The ideological efforts to change Catholic doctrine after the Second Vatican Council were deeply misguided, said Cardinal Gerhard Mueller, prefect of the Congregation for the Doctrine of the Faith and a leading interpreter of Benedict XVI.

“Ideology,” he said, “is always a proud attempt to subject the Word of God and the doctrine of the Church to the prejudice of one’s own thoughts, with the aim to obtain a manipulative power over the faithful and their lives.”
 
Theology is different, the cardinal explained, because “theology is the humble reflection on faith that rises up from listening to the Word of God.”
 
For this reason, “any fear that the Council might provoke a breach with the tradition of the Church is not only heretical: it would dismantle the meaning of supernatural mediation.”

Cardinal Mueller spoke at the Pontifical Gregorian University for the Dec. 14 presentation of the Italian edition of the seventh book in a series of Joseph Ratzinger’s complete works. The seventh volume contains all the writings the man who served as Benedict XVI wrote about the Second Vatican Council, including writings when he was an expert advisor to Cardinal Joseph Frings of Cologne.

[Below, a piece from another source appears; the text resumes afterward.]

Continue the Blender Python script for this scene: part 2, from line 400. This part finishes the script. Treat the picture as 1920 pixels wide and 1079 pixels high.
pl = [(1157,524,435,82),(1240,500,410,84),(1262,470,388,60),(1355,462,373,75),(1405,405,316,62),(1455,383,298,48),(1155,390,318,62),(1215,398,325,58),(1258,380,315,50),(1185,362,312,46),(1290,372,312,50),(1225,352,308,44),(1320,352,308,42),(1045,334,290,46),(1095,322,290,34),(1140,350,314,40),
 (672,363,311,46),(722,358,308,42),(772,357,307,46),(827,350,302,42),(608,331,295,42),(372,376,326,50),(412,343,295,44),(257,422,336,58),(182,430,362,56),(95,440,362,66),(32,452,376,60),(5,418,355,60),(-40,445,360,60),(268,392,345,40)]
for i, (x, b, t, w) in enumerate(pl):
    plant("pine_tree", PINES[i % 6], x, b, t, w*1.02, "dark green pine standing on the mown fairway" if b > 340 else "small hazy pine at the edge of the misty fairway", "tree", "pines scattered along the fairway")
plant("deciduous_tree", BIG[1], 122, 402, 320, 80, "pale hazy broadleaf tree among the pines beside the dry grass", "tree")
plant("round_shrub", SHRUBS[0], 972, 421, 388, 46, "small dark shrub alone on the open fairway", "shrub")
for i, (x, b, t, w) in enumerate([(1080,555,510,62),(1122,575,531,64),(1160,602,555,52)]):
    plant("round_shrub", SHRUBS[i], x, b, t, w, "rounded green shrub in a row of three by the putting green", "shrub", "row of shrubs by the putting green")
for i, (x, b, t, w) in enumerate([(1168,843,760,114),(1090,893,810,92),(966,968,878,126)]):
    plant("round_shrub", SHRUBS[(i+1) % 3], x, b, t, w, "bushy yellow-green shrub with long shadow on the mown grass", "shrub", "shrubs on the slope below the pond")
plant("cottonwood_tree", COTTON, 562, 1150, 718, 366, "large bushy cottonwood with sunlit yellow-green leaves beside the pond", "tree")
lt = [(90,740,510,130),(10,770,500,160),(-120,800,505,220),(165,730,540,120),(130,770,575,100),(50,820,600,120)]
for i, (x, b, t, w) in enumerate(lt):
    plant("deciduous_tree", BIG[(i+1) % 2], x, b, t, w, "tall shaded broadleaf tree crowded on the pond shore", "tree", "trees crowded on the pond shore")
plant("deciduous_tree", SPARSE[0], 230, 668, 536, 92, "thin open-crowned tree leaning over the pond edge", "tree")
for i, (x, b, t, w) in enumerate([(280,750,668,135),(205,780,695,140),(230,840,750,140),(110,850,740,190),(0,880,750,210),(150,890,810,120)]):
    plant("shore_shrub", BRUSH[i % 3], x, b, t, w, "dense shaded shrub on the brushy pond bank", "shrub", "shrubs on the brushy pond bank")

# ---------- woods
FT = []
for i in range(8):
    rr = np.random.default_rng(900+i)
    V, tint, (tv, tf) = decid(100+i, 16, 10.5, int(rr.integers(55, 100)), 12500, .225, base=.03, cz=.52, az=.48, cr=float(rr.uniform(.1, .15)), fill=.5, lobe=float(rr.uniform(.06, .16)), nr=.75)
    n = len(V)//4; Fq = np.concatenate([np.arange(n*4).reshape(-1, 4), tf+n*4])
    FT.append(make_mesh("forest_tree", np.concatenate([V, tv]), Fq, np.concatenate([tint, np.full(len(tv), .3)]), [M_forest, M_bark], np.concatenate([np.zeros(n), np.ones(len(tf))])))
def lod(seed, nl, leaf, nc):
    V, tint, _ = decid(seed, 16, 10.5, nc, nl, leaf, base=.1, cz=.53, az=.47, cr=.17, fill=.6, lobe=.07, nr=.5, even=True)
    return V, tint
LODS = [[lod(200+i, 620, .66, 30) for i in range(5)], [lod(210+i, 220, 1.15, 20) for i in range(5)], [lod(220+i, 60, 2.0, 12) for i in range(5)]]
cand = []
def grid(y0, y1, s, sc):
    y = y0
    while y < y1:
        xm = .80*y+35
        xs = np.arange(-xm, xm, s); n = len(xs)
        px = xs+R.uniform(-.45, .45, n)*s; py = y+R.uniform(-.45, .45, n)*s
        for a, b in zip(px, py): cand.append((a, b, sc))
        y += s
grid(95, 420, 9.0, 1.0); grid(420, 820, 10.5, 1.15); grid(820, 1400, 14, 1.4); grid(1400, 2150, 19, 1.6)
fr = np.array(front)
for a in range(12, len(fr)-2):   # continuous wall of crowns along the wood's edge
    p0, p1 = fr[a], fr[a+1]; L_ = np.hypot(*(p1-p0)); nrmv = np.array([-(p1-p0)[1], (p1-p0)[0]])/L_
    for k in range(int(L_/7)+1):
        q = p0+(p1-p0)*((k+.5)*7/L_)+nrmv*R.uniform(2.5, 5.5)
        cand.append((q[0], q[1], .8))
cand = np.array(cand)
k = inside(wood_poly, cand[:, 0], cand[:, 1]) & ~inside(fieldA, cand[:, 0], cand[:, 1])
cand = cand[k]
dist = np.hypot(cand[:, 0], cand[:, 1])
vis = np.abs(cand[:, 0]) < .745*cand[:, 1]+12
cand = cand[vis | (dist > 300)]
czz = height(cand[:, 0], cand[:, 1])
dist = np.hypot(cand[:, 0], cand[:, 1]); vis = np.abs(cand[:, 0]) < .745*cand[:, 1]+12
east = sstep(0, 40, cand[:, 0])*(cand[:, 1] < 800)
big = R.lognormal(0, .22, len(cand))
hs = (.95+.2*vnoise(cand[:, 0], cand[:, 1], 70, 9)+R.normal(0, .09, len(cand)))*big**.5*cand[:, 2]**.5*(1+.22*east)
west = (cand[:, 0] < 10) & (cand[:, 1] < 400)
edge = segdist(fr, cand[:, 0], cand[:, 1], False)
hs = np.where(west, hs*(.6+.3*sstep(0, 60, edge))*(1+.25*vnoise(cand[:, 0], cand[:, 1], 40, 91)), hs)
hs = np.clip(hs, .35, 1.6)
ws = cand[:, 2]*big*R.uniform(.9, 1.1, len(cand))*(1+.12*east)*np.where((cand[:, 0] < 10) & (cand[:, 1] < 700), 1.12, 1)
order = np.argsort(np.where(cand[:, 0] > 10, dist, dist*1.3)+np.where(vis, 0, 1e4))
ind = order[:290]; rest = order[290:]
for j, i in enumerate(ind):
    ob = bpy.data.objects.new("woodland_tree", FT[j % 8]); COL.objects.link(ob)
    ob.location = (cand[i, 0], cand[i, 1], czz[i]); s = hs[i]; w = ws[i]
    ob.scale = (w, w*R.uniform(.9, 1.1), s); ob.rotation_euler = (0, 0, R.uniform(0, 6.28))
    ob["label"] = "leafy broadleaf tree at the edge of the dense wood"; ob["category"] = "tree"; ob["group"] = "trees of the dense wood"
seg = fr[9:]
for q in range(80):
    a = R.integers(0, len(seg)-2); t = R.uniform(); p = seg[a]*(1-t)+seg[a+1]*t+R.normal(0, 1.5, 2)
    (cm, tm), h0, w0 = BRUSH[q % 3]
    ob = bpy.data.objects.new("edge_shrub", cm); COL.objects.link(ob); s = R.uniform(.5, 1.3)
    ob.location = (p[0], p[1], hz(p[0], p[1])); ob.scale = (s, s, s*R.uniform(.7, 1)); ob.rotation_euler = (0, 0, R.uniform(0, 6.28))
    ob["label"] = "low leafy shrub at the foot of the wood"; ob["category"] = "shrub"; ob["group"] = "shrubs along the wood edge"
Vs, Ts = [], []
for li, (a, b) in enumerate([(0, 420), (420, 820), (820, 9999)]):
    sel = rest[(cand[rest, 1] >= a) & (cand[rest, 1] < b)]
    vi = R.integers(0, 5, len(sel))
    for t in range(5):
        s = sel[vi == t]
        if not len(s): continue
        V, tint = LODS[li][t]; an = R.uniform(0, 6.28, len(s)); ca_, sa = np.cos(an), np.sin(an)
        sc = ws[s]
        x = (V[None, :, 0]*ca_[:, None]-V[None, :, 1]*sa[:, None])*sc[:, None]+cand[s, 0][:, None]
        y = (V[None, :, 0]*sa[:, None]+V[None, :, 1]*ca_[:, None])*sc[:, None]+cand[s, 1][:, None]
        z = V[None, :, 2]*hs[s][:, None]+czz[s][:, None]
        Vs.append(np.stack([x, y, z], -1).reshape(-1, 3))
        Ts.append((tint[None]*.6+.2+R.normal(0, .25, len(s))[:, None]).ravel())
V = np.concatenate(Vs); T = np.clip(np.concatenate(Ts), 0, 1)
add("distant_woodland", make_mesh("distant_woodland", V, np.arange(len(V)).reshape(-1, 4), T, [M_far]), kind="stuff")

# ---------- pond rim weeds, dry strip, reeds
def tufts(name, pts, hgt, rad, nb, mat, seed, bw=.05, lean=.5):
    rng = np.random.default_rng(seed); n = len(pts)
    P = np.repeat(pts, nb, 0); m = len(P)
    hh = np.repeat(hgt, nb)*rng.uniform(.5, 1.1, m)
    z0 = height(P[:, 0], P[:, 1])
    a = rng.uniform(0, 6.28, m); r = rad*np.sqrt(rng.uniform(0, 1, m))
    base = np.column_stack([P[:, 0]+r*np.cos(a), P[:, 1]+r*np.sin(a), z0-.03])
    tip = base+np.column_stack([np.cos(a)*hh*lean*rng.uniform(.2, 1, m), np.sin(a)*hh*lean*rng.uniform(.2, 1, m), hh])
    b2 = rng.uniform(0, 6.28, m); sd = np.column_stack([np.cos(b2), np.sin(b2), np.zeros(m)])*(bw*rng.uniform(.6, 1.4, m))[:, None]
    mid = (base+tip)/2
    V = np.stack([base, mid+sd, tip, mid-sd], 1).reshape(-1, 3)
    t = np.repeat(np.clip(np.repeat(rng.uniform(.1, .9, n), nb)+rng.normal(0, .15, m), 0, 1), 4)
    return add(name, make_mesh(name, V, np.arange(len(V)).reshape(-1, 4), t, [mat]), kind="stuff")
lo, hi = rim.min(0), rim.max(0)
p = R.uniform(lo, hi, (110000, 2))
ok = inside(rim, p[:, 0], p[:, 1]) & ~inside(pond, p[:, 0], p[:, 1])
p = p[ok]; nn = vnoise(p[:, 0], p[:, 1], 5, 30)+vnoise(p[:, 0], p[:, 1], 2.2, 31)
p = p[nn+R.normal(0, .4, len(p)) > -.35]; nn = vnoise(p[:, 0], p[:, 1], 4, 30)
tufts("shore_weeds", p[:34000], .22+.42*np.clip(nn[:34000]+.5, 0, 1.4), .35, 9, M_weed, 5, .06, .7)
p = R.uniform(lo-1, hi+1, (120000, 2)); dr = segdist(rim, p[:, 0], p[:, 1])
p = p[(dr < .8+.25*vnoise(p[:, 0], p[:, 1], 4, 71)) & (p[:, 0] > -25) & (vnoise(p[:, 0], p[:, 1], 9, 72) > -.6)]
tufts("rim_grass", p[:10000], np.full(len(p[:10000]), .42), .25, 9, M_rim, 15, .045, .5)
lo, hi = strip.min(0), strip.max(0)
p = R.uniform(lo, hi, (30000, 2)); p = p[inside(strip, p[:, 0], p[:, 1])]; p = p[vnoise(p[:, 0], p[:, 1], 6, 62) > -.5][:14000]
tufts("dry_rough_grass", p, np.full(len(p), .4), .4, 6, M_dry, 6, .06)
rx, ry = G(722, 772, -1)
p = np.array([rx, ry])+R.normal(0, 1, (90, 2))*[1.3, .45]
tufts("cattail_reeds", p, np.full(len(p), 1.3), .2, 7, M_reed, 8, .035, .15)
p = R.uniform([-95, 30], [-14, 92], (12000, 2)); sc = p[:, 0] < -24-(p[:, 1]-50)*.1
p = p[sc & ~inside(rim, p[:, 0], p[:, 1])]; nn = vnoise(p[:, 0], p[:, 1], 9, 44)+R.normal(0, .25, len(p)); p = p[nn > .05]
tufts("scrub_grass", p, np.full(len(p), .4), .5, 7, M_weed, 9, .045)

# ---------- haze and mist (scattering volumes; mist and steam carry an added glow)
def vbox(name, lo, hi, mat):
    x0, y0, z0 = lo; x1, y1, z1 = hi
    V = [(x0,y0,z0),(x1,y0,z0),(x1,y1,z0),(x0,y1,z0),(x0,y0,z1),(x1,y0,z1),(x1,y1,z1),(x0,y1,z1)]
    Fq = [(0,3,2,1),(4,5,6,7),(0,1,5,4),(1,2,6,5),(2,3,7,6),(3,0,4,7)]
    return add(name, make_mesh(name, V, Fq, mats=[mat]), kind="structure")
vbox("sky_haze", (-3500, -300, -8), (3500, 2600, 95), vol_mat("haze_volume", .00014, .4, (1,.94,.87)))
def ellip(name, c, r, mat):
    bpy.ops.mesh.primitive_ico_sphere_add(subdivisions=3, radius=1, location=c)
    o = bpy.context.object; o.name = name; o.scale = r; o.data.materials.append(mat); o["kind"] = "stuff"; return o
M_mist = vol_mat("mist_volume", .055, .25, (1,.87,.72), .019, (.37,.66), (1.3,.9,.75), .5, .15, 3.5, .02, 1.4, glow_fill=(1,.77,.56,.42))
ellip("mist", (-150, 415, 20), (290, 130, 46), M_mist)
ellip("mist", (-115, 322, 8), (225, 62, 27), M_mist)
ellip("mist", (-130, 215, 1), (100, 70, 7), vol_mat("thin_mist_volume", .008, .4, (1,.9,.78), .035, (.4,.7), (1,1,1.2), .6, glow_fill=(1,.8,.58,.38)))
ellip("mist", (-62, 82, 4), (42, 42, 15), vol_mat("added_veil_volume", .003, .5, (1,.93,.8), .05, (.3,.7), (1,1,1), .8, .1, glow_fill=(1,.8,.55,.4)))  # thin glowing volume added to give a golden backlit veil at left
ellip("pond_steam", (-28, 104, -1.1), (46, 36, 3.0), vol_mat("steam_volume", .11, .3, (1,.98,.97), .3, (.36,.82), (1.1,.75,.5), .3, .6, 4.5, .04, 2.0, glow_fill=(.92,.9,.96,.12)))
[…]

The complete works are curated by Cardinal Mueller himself.
 
In his remarks, the cardinal said the Second Vatican Council’s wake included a conflict between theology and ideology: “the expected Pentecostal renewal was replaced by the perspective of a ‘Babylonic’ confession of faith and by the attempt to contradict the thought of the theological school.”
 
All of this was “not a work of the Holy Spirit, because the Holy Spirit always listens to the Church in love and truth.”

“Defecting from faith and counterfeiting faith, and the division from the Church that follows, are fruits of another spirit that is not the Spirit of God,” he explained.

Cardinal Mueller cited a famous expression of Benedict XVI: his Dec. 22, 2005 Christmas greetings to the Roman Curia, in which he spoke of a “hermeneutic of continuity” to interpret the Catholic faith.

Cardinal Mueller emphasized: “without a hermeneutic of continuity and of reform, the Church would secularize itself, and would turn into something more similar to a humanitarian organization.”

If this would happen, he said, “there would be no reason to be part of the Church.”